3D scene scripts
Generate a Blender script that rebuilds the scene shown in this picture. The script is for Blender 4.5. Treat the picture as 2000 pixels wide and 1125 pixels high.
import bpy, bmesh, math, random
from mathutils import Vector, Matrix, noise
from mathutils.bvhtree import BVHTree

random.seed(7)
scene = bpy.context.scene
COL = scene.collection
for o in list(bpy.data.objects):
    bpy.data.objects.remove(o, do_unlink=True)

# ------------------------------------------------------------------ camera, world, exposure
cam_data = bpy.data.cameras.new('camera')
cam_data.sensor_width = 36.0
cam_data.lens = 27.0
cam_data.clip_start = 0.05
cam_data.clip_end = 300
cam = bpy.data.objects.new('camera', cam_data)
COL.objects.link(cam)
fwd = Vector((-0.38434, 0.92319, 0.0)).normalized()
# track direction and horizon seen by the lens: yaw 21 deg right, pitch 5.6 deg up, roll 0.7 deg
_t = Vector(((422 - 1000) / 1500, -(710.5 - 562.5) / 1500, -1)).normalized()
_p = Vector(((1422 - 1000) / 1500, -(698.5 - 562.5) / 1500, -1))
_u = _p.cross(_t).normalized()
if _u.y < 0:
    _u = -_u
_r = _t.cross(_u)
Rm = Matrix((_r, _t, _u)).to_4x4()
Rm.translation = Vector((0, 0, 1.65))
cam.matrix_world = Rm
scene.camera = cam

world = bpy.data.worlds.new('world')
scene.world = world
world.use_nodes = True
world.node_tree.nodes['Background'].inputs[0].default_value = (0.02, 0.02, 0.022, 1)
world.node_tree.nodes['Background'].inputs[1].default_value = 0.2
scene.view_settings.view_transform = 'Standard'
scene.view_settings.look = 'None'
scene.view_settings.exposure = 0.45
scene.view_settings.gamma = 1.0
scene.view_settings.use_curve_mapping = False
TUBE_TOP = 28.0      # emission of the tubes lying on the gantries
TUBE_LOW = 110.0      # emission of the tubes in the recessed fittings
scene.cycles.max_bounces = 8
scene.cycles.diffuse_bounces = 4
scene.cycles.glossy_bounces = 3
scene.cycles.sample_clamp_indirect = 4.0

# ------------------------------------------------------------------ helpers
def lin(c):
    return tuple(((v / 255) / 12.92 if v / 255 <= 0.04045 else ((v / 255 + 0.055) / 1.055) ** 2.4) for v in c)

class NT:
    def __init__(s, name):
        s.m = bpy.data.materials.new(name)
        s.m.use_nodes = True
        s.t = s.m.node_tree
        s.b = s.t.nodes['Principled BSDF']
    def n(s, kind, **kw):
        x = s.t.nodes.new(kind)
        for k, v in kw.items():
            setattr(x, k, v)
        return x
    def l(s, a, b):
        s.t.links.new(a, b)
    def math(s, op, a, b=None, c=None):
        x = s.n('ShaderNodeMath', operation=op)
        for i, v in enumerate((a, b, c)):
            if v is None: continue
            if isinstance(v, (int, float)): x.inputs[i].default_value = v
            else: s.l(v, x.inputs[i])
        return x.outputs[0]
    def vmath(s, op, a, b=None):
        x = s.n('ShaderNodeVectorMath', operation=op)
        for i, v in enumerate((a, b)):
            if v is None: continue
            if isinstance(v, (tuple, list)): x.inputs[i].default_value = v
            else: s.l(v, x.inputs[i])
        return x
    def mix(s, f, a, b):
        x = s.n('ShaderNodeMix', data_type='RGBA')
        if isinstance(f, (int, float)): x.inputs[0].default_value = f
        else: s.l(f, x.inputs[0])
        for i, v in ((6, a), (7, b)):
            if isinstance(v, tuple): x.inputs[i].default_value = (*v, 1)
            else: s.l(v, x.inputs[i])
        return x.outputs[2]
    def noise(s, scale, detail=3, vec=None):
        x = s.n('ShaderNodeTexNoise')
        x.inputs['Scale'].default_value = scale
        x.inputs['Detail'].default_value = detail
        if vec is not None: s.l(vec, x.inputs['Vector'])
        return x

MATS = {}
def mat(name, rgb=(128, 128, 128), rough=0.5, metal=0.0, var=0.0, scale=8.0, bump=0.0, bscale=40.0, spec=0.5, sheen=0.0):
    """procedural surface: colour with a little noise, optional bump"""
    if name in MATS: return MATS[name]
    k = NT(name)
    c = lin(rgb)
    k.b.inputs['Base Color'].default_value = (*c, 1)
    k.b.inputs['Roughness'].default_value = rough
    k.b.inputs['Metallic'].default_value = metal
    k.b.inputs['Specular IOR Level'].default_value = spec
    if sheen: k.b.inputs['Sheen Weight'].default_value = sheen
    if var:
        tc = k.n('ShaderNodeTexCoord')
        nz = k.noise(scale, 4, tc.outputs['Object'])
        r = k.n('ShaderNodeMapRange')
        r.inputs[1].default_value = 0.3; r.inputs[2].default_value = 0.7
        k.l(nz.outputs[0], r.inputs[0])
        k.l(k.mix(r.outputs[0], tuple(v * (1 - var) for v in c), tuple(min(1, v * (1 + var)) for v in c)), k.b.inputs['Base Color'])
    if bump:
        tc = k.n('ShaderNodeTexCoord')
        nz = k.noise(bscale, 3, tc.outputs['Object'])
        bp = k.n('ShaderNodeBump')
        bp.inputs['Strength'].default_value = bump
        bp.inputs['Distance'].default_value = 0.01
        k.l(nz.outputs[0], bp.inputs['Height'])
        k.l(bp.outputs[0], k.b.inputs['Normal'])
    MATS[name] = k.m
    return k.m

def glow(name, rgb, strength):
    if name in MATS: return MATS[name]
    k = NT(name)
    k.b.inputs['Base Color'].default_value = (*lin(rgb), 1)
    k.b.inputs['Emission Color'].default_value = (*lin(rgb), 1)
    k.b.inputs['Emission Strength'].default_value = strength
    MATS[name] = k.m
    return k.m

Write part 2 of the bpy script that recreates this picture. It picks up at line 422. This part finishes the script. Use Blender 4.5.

[THE EXERCISE]: Copy out the lines in which the string "this" appears.

[SOLUTION TO THE PROBLEM]:
Generate a Blender script that rebuilds the scene shown in this picture. The script is for Blender 4.5. Treat the picture as 2000 pixels wide and 1125 pixels high.
Write part 2 of the bpy script that recreates this picture. It picks up at line 422. This part finishes the script. Use Blender 4.5.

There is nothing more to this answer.